A block of data
[start]
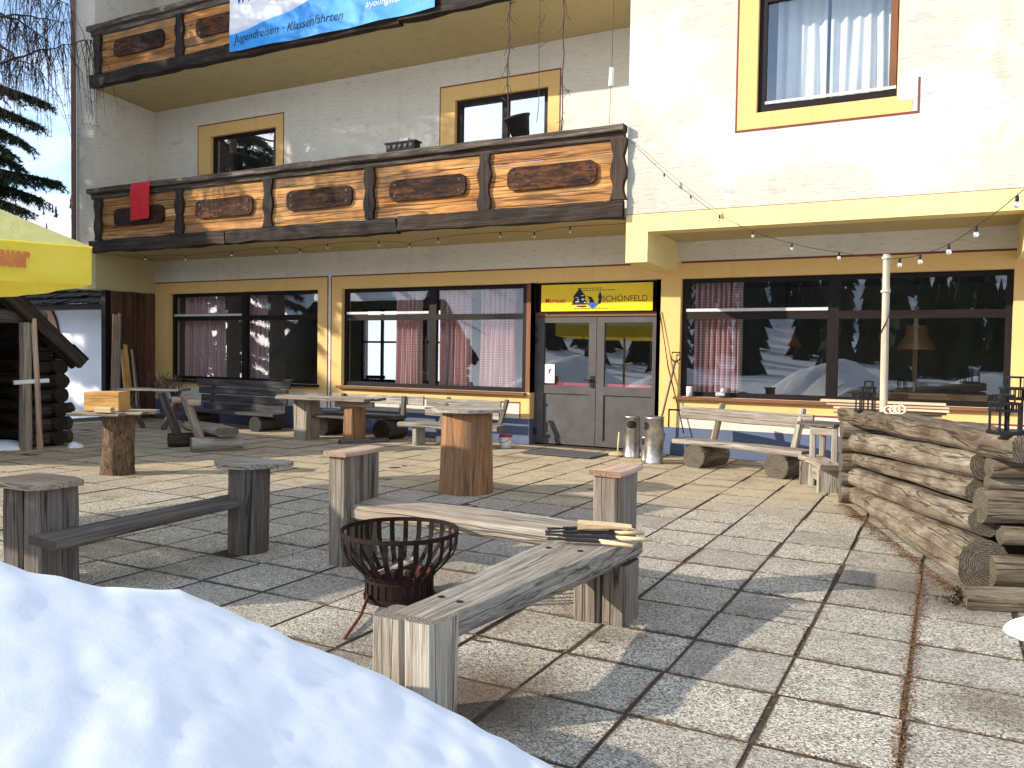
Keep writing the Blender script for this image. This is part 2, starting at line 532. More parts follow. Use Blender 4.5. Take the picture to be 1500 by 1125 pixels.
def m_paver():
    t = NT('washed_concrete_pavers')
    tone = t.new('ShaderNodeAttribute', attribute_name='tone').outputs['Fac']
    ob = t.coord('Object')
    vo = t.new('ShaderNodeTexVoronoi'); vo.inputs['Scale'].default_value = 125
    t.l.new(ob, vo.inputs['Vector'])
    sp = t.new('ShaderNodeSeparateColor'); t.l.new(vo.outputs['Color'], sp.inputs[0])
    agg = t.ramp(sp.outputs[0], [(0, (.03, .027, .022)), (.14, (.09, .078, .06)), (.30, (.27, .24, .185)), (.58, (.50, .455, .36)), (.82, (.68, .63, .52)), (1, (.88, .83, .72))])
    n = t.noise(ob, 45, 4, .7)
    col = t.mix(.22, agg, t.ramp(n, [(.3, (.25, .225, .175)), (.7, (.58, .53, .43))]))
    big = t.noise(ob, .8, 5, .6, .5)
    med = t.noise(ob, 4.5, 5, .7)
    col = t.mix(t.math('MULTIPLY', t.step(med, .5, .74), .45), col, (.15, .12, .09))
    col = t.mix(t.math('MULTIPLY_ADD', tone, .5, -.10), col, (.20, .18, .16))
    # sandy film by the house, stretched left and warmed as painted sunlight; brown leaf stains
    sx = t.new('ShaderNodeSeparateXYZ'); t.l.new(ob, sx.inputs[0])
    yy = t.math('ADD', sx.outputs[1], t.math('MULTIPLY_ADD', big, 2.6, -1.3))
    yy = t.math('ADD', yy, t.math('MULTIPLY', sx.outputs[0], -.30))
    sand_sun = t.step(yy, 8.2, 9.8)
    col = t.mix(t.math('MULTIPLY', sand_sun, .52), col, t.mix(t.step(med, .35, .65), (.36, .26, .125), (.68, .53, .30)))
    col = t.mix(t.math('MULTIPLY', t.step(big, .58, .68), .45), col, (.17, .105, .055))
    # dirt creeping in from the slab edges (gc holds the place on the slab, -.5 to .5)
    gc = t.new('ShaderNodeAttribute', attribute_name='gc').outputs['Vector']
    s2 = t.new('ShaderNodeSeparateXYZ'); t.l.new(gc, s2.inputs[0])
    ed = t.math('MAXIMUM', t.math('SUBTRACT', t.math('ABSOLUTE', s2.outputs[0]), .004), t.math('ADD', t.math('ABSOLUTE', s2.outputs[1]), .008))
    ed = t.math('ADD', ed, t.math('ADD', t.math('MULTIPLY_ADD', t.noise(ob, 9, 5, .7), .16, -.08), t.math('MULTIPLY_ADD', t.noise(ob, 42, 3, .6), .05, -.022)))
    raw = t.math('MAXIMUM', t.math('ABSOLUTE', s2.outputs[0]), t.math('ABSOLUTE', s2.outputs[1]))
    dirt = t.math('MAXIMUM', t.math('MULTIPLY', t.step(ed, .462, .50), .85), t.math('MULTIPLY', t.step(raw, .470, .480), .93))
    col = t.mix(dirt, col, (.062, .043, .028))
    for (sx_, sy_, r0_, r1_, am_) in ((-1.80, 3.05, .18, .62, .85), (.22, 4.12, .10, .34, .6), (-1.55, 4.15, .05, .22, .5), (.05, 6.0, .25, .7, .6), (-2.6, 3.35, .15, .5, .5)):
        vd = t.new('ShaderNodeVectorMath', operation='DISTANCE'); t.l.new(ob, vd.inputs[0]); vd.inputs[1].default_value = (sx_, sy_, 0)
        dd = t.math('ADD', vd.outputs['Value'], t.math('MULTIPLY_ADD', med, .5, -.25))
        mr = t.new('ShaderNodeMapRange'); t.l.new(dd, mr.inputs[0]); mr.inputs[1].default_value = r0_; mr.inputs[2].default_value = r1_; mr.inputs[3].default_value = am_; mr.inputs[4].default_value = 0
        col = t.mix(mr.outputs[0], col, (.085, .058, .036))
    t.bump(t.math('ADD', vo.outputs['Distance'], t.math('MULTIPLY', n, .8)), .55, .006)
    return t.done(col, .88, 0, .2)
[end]
[start]
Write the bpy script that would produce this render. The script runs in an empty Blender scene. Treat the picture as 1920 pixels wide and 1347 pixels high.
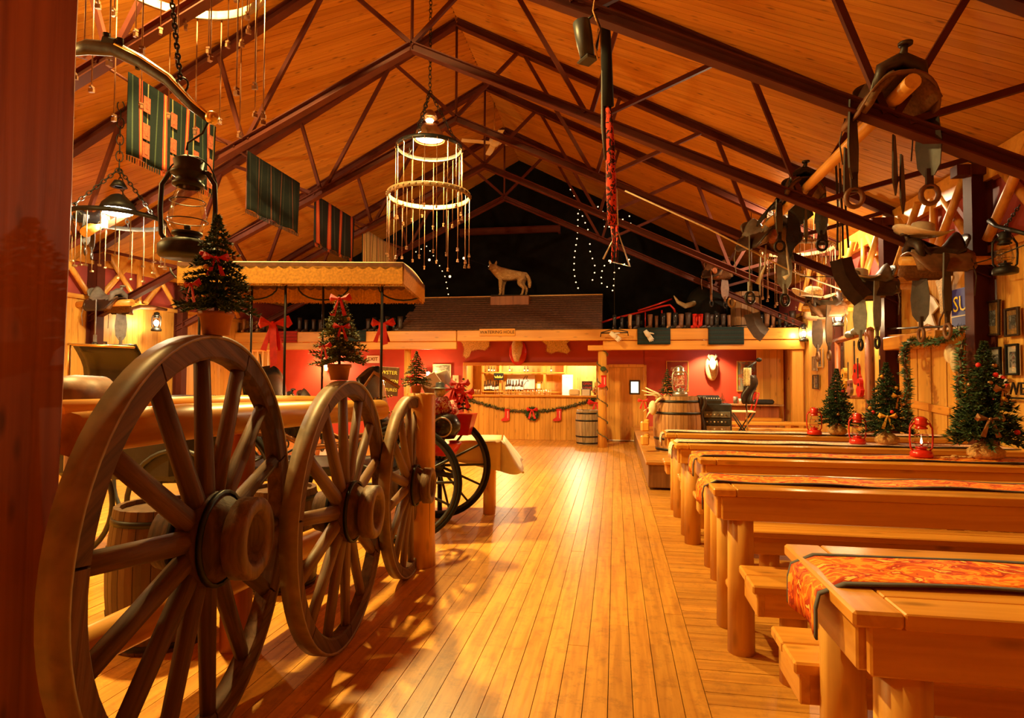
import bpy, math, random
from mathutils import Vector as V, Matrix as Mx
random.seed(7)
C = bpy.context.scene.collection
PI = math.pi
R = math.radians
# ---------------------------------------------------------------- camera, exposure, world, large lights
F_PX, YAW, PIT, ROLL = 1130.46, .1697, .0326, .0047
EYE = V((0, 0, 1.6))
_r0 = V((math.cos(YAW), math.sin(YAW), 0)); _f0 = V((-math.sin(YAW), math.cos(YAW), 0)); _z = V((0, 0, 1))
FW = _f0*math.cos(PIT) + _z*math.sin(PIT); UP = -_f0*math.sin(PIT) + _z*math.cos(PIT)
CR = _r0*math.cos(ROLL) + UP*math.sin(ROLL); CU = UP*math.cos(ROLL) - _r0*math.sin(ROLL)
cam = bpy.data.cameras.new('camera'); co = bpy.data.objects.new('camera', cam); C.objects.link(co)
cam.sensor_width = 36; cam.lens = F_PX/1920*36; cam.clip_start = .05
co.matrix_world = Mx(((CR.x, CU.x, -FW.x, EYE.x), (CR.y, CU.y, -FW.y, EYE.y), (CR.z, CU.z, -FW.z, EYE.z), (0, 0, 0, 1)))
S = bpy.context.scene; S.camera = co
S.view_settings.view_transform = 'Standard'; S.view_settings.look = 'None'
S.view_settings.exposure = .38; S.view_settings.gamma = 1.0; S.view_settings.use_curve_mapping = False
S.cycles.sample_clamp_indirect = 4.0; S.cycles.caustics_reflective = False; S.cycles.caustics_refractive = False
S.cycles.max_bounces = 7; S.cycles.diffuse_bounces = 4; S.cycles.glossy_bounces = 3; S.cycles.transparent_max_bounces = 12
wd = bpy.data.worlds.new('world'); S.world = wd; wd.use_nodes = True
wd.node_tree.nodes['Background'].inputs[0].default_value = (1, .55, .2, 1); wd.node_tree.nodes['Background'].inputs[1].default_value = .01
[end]
**Set task:** The lines to print start at the line containing "Write the bpy" and end at the line containing "wd.node_tree.nodes['Background'].inputs[1].default_value = .01"; print them exactly, both ends included, and leave out every picture.

**Completed exercise:**
Write the bpy script that would produce this render. The script runs in an empty Blender scene. Treat the picture as 1920 pixels wide and 1347 pixels high.
import bpy, math, random
from mathutils import Vector as V, Matrix as Mx
random.seed(7)
C = bpy.context.scene.collection
PI = math.pi
R = math.radians
# ---------------------------------------------------------------- camera, exposure, world, large lights
F_PX, YAW, PIT, ROLL = 1130.46, .1697, .0326, .0047
EYE = V((0, 0, 1.6))
_r0 = V((math.cos(YAW), math.sin(YAW), 0)); _f0 = V((-math.sin(YAW), math.cos(YAW), 0)); _z = V((0, 0, 1))
FW = _f0*math.cos(PIT) + _z*math.sin(PIT); UP = -_f0*math.sin(PIT) + _z*math.cos(PIT)
CR = _r0*math.cos(ROLL) + UP*math.sin(ROLL); CU = UP*math.cos(ROLL) - _r0*math.sin(ROLL)
cam = bpy.data.cameras.new('camera'); co = bpy.data.objects.new('camera', cam); C.objects.link(co)
cam.sensor_width = 36; cam.lens = F_PX/1920*36; cam.clip_start = .05
co.matrix_world = Mx(((CR.x, CU.x, -FW.x, EYE.x), (CR.y, CU.y, -FW.y, EYE.y), (CR.z, CU.z, -FW.z, EYE.z), (0, 0, 0, 1)))
S = bpy.context.scene; S.camera = co
S.view_settings.view_transform = 'Standard'; S.view_settings.look = 'None'
S.view_settings.exposure = .38; S.view_settings.gamma = 1.0; S.view_settings.use_curve_mapping = False
S.cycles.sample_clamp_indirect = 4.0; S.cycles.caustics_reflective = False; S.cycles.caustics_refractive = False
S.cycles.max_bounces = 7; S.cycles.diffuse_bounces = 4; S.cycles.glossy_bounces = 3; S.cycles.transparent_max_bounces = 12
wd = bpy.data.worlds.new('world'); S.world = wd; wd.use_nodes = True
wd.node_tree.nodes['Background'].inputs[0].default_value = (1, .55, .2, 1); wd.node_tree.nodes['Background'].inputs[1].default_value = .01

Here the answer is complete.